## Start Data extract

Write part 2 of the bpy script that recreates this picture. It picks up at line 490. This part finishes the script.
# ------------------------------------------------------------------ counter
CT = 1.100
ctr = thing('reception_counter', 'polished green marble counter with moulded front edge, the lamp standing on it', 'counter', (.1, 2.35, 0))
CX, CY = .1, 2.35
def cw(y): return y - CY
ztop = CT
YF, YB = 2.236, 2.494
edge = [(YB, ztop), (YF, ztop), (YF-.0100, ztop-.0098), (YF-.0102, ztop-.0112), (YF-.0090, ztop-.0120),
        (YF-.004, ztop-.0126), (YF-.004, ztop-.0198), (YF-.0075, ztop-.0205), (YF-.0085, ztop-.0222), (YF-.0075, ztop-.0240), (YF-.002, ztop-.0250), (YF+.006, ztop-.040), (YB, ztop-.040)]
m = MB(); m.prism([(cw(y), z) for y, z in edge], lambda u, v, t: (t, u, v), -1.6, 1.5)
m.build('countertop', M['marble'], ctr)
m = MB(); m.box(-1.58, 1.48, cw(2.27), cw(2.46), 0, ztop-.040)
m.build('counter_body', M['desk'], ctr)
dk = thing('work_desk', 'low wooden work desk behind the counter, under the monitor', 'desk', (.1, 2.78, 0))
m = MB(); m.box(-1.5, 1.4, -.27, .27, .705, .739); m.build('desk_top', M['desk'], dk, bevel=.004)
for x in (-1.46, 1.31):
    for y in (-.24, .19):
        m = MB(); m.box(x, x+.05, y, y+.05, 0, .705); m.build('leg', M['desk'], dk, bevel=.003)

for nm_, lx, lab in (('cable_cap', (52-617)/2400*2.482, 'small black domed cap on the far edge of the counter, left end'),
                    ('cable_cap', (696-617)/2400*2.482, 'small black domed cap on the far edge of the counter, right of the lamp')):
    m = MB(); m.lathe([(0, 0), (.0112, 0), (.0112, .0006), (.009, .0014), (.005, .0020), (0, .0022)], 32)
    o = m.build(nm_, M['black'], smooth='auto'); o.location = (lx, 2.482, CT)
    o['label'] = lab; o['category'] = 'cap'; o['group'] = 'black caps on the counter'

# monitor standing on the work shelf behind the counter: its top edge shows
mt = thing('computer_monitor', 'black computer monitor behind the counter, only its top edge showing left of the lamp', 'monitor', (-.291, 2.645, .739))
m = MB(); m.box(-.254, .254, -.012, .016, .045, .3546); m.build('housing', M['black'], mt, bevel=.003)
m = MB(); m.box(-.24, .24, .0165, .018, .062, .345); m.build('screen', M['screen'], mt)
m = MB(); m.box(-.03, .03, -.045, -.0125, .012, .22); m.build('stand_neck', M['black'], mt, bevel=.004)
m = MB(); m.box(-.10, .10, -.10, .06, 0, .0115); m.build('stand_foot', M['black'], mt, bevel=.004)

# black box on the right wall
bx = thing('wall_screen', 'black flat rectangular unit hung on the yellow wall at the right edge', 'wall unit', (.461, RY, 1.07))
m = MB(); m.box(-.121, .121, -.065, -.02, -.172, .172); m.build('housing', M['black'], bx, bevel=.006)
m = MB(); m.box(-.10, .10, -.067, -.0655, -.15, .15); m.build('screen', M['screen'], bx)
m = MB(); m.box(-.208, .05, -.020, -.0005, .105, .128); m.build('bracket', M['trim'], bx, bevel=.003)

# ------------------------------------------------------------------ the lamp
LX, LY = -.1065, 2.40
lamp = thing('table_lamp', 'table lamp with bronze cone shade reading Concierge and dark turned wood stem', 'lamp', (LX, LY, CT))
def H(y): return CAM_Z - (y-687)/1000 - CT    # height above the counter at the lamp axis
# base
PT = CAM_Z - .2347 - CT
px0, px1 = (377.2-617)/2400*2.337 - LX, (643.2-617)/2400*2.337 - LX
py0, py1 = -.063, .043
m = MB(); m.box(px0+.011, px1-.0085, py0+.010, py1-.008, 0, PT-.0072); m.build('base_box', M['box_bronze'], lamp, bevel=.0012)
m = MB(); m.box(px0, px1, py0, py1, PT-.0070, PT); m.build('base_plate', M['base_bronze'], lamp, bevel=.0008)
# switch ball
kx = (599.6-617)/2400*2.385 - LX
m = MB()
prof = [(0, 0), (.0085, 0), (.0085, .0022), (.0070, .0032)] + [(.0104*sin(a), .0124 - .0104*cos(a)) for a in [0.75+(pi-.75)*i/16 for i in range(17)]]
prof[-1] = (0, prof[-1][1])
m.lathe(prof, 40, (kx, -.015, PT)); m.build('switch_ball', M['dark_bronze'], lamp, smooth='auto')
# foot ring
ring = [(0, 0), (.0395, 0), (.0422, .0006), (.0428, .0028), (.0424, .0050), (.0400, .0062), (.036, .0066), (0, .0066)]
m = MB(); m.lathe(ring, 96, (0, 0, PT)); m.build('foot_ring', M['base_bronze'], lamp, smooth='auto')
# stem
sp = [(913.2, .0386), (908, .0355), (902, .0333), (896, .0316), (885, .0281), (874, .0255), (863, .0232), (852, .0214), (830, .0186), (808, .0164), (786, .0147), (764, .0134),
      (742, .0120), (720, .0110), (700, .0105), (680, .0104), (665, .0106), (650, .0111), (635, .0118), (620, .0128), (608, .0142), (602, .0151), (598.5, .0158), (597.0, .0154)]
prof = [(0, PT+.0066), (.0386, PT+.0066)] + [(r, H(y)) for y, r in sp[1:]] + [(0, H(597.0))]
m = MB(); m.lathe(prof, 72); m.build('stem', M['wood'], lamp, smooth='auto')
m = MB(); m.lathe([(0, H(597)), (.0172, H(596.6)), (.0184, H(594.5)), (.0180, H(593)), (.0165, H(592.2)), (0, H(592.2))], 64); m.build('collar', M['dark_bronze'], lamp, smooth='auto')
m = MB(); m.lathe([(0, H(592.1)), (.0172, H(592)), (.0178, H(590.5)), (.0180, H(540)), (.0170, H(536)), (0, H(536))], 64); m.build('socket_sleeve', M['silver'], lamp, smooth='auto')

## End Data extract

== Problem statement ==
Please set down the whole listing above without altering a single line.

== Solution to the exercise ==
Write part 2 of the bpy script that recreates this picture. It picks up at line 490. This part finishes the script.
# ------------------------------------------------------------------ counter
CT = 1.100
ctr = thing('reception_counter', 'polished green marble counter with moulded front edge, the lamp standing on it', 'counter', (.1, 2.35, 0))
CX, CY = .1, 2.35
def cw(y): return y - CY
ztop = CT
YF, YB = 2.236, 2.494
edge = [(YB, ztop), (YF, ztop), (YF-.0100, ztop-.0098), (YF-.0102, ztop-.0112), (YF-.0090, ztop-.0120),
        (YF-.004, ztop-.0126), (YF-.004, ztop-.0198), (YF-.0075, ztop-.0205), (YF-.0085, ztop-.0222), (YF-.0075, ztop-.0240), (YF-.002, ztop-.0250), (YF+.006, ztop-.040), (YB, ztop-.040)]
m = MB(); m.prism([(cw(y), z) for y, z in edge], lambda u, v, t: (t, u, v), -1.6, 1.5)
m.build('countertop', M['marble'], ctr)
m = MB(); m.box(-1.58, 1.48, cw(2.27), cw(2.46), 0, ztop-.040)
m.build('counter_body', M['desk'], ctr)
dk = thing('work_desk', 'low wooden work desk behind the counter, under the monitor', 'desk', (.1, 2.78, 0))
m = MB(); m.box(-1.5, 1.4, -.27, .27, .705, .739); m.build('desk_top', M['desk'], dk, bevel=.004)
for x in (-1.46, 1.31):
    for y in (-.24, .19):
        m = MB(); m.box(x, x+.05, y, y+.05, 0, .705); m.build('leg', M['desk'], dk, bevel=.003)

for nm_, lx, lab in (('cable_cap', (52-617)/2400*2.482, 'small black domed cap on the far edge of the counter, left end'),
                    ('cable_cap', (696-617)/2400*2.482, 'small black domed cap on the far edge of the counter, right of the lamp')):
    m = MB(); m.lathe([(0, 0), (.0112, 0), (.0112, .0006), (.009, .0014), (.005, .0020), (0, .0022)], 32)
    o = m.build(nm_, M['black'], smooth='auto'); o.location = (lx, 2.482, CT)
    o['label'] = lab; o['category'] = 'cap'; o['group'] = 'black caps on the counter'

# monitor standing on the work shelf behind the counter: its top edge shows
mt = thing('computer_monitor', 'black computer monitor behind the counter, only its top edge showing left of the lamp', 'monitor', (-.291, 2.645, .739))
m = MB(); m.box(-.254, .254, -.012, .016, .045, .3546); m.build('housing', M['black'], mt, bevel=.003)
m = MB(); m.box(-.24, .24, .0165, .018, .062, .345); m.build('screen', M['screen'], mt)
m = MB(); m.box(-.03, .03, -.045, -.0125, .012, .22); m.build('stand_neck', M['black'], mt, bevel=.004)
m = MB(); m.box(-.10, .10, -.10, .06, 0, .0115); m.build('stand_foot', M['black'], mt, bevel=.004)

# black box on the right wall
bx = thing('wall_screen', 'black flat rectangular unit hung on the yellow wall at the right edge', 'wall unit', (.461, RY, 1.07))
m = MB(); m.box(-.121, .121, -.065, -.02, -.172, .172); m.build('housing', M['black'], bx, bevel=.006)
m = MB(); m.box(-.10, .10, -.067, -.0655, -.15, .15); m.build('screen', M['screen'], bx)
m = MB(); m.box(-.208, .05, -.020, -.0005, .105, .128); m.build('bracket', M['trim'], bx, bevel=.003)

# ------------------------------------------------------------------ the lamp
LX, LY = -.1065, 2.40
lamp = thing('table_lamp', 'table lamp with bronze cone shade reading Concierge and dark turned wood stem', 'lamp', (LX, LY, CT))
def H(y): return CAM_Z - (y-687)/1000 - CT    # height above the counter at the lamp axis
# base
PT = CAM_Z - .2347 - CT
px0, px1 = (377.2-617)/2400*2.337 - LX, (643.2-617)/2400*2.337 - LX
py0, py1 = -.063, .043
m = MB(); m.box(px0+.011, px1-.0085, py0+.010, py1-.008, 0, PT-.0072); m.build('base_box', M['box_bronze'], lamp, bevel=.0012)
m = MB(); m.box(px0, px1, py0, py1, PT-.0070, PT); m.build('base_plate', M['base_bronze'], lamp, bevel=.0008)
# switch ball
kx = (599.6-617)/2400*2.385 - LX
m = MB()
prof = [(0, 0), (.0085, 0), (.0085, .0022), (.0070, .0032)] + [(.0104*sin(a), .0124 - .0104*cos(a)) for a in [0.75+(pi-.75)*i/16 for i in range(17)]]
prof[-1] = (0, prof[-1][1])
m.lathe(prof, 40, (kx, -.015, PT)); m.build('switch_ball', M['dark_bronze'], lamp, smooth='auto')
# foot ring
ring = [(0, 0), (.0395, 0), (.0422, .0006), (.0428, .0028), (.0424, .0050), (.0400, .0062), (.036, .0066), (0, .0066)]
m = MB(); m.lathe(ring, 96, (0, 0, PT)); m.build('foot_ring', M['base_bronze'], lamp, smooth='auto')
# stem
sp = [(913.2, .0386), (908, .0355), (902, .0333), (896, .0316), (885, .0281), (874, .0255), (863, .0232), (852, .0214), (830, .0186), (808, .0164), (786, .0147), (764, .0134),
      (742, .0120), (720, .0110), (700, .0105), (680, .0104), (665, .0106), (650, .0111), (635, .0118), (620, .0128), (608, .0142), (602, .0151), (598.5, .0158), (597.0, .0154)]
prof = [(0, PT+.0066), (.0386, PT+.0066)] + [(r, H(y)) for y, r in sp[1:]] + [(0, H(597.0))]
m = MB(); m.lathe(prof, 72); m.build('stem', M['wood'], lamp, smooth='auto')
m = MB(); m.lathe([(0, H(597)), (.0172, H(596.6)), (.0184, H(594.5)), (.0180, H(593)), (.0165, H(592.2)), (0, H(592.2))], 64); m.build('collar', M['dark_bronze'], lamp, smooth='auto')
m = MB(); m.lathe([(0, H(592.1)), (.0172, H(592)), (.0178, H(590.5)), (.0180, H(540)), (.0170, H(536)), (0, H(536))], 64); m.build('socket_sleeve', M['silver'], lamp, smooth='auto')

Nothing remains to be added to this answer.